The log indicates that the host had to regularly perform retransmits during the failed print. During the actual failure, several successive retransmits failed to the point that the data stream was delayed by several hundred milliseconds which caused the mcu to raise an error. It's unclear from the log if this is a hardware issue or due to the high load, but I suspect it is due to the high load.
The "MCU load" parameter is a heuristic - it shouldn't be taken too seriously. However, at those high values it is possible for the mcu to be so busy processing steps that it can't process incoming commands as fast as they can arrive. I suspect this is what occurred - the mcu not keeping up on the command stream would result in retransmits. The ultimate failure likely just a bad combination of retransmits that took exceptionally long to fill. I agree that the software could have done a better job here.
The general XY step rate doesn't look that high, but the pressure advance setting is very high - that might account for much of the load.

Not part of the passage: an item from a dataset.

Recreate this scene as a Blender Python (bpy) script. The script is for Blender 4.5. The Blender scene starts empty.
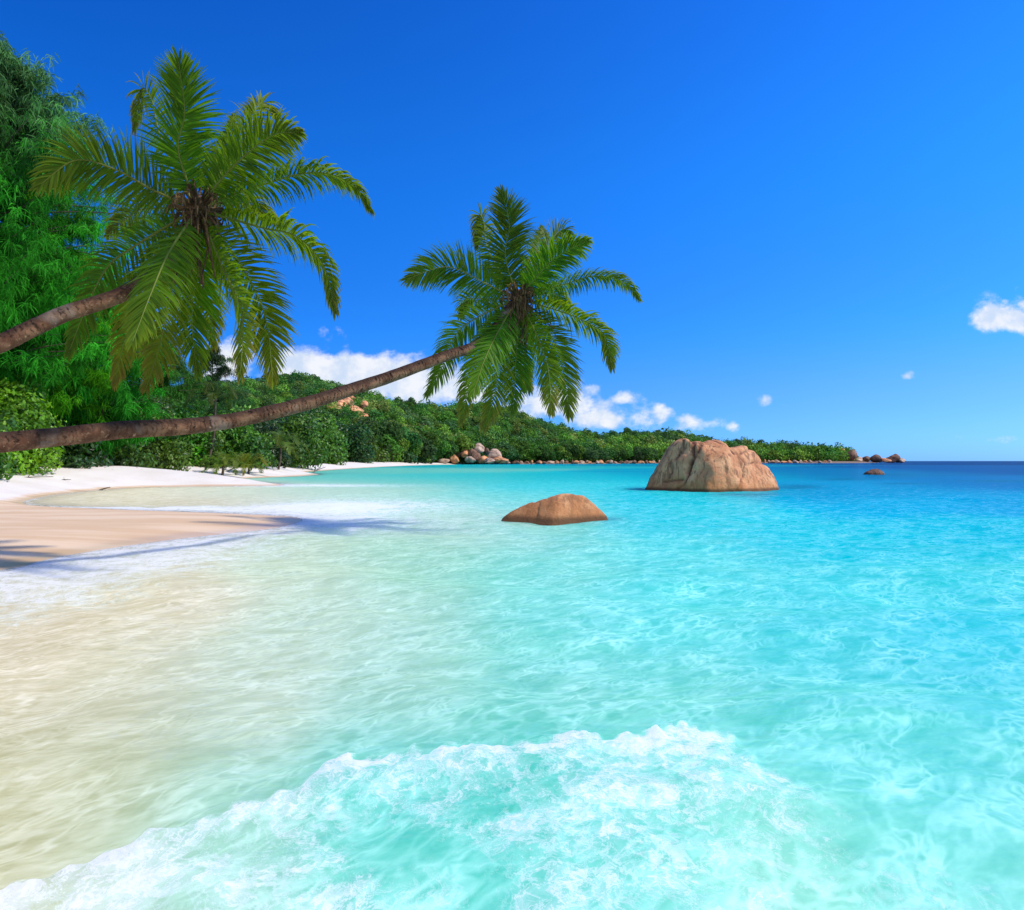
import bpy, math
import numpy as np
from mathutils import Vector
rng = np.random.default_rng(7)
sc = bpy.context.scene
COL = sc.collection
PI = math.pi
CAMH = 2.0; F = 682.7; CX = 512.0; HY = 461.0

def gp(px, py, z=0.0):
    """world point on level z seen towards a direction of the photograph"""
    Y = (CAMH - z) * F / (py - HY)
    return np.array([(px - CX) / F * Y, Y, z])
def wp(px, py, Y):
    return np.array([(px - CX) / F * Y, Y, CAMH + (HY - py) / F * Y])
def lin(r, g, b):
    c = np.array([r, g, b], float) / 255.0
    return np.where(c <= 0.04045, c / 12.92, ((c + 0.055) / 1.055) ** 2.4)

# ------------------------------------------------------------------ numpy noise
_perm = np.random.default_rng(3).integers(0, 1 << 30, 4096)
def _h(i, j, k):
    n = (i * 73856093) ^ (j * 19349663) ^ (k * 83492791)
    return (_perm[n & 4095] / float(1 << 30))
def vnoise(x, y, z=None):
    if z is None: z = np.zeros_like(x)
    i, j, k = np.floor(x).astype(np.int64), np.floor(y).astype(np.int64), np.floor(z).astype(np.int64)
    fx, fy, fz = x - i, y - j, z - k
    fx, fy, fz = [f * f * f * (f * (f * 6 - 15) + 10) for f in (fx, fy, fz)]
    r = 0
    for a in (0, 1):
        for b in (0, 1):
            for c in (0, 1):
                w = (fx if a else 1 - fx) * (fy if b else 1 - fy) * (fz if c else 1 - fz)
                r = r + w * _h(i + a, j + b, k + c)
    return r
def fbm(x, y, z=None, o=4):
    s = 0; a = 0.5; t = 0
    if z is None: z = np.zeros_like(x)
    for n in range(o):
        s = s + a * vnoise(x * 2 ** n + 17.3 * n, y * 2 ** n - 9.1 * n, z * 2 ** n + 4.7 * n); t += a; a *= 0.5
    return s / t
def sst(a, b, x):
    t = np.clip((x - a) / (b - a), 0, 1); return t * t * (3 - 2 * t)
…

I'll have to give this issue further thought.
-Kevin
Same problem.
Speed of moving 230 mm / s
Print speed from 100 to 30 mm / s (printing stand with 4 legs upside down). After 40-50 minutes:
Recv: // MCU 'mcu' shutdown: Timer too close
Three times in a row. Reboot, "FIRMWARE_Restart" - does not help.
klippy2.zip
@Alexdad76 - indeed - it does look similar. However, you've got a step rate that is too high for an atmega2560. This is the graphstats.py analysis of your log:

A corexy machine uses 2 steps for each step distance on horizontal and vertical moves. At 230mm/s at .005mm/step that's 92000 steps per second just for the X and Y steppers, which is near the maximum benchmark stepping rates. The benchmarks are the absolute limit, and they don't include processing time needed for temperature measurements, command processing, etc. With a step_distance=.005 on corexy, I'd aim for a max_velocity around 80mm/s.
That said, I agree the code could have done better - it was actually handling the load until a series of retransmissions delayed command transmission for a few hundred milliseconds. I still need to think further on this.
@KevinOConnor , thank you so much for the instant feedback!
So, in order to save speed, I need to increase step_distance = .005 (200 steps per millimeter) -> step_distance = .01 (100 steps per millimeter). What is the maximum speed I can set -160 mm / s? Another clarification - is there any difference in the speed of printing and the speed of just traveling, can it be set higher and how much?
P.S. Or add another atmega2560 (there is one more in stock)? What is the speed limit for two atmega2560? And how to distribute the load to the two MCUs?
If I may.... speed of traveling can not be much faster either. During traveling klipper still need to issue steps, the only difference is lack of extruder movement. In my case failure happened only after ratio of travels significantly increased, and travel was set to 300mm/s.
I have reduced microstepping since, 80 steps/mm and 200 mm/s printing with 300 mm/s travel is not an issue.
Right - the extruder rarely steps high enough to be of any concern. Yes, doubling the step_distance should basically double the maximum speed.
It's hard to make predictions on maximum speed - if you want to push the maximum velocity, I'd run a few prints and then run graphstats.py on the resulting log. If you see "mcu load" on the graph going above a 100% for sustained periods then it's a sign there could be trouble.
-Kevin
In order for multi-mcu to improve throughput on a corexy, you'd need to put x and y on separate mcus. That currently doesn't work for corexy, because the endstops need to be wired to the stepper. However, this could be made to work - see: https://github.com/KevinOConnor/klipper/issues/259#issuecomment-376704426 for the details. Putting both X and Y on separate MCUs would likely double the possible max speed.
I think this issue should now be fixed (primarily as of commit d798fae2). With the latest code, an mcu using a traditional serial port will not be sent messages until there is space in its receive buffer. This should avoid the retransmit problem even under high load.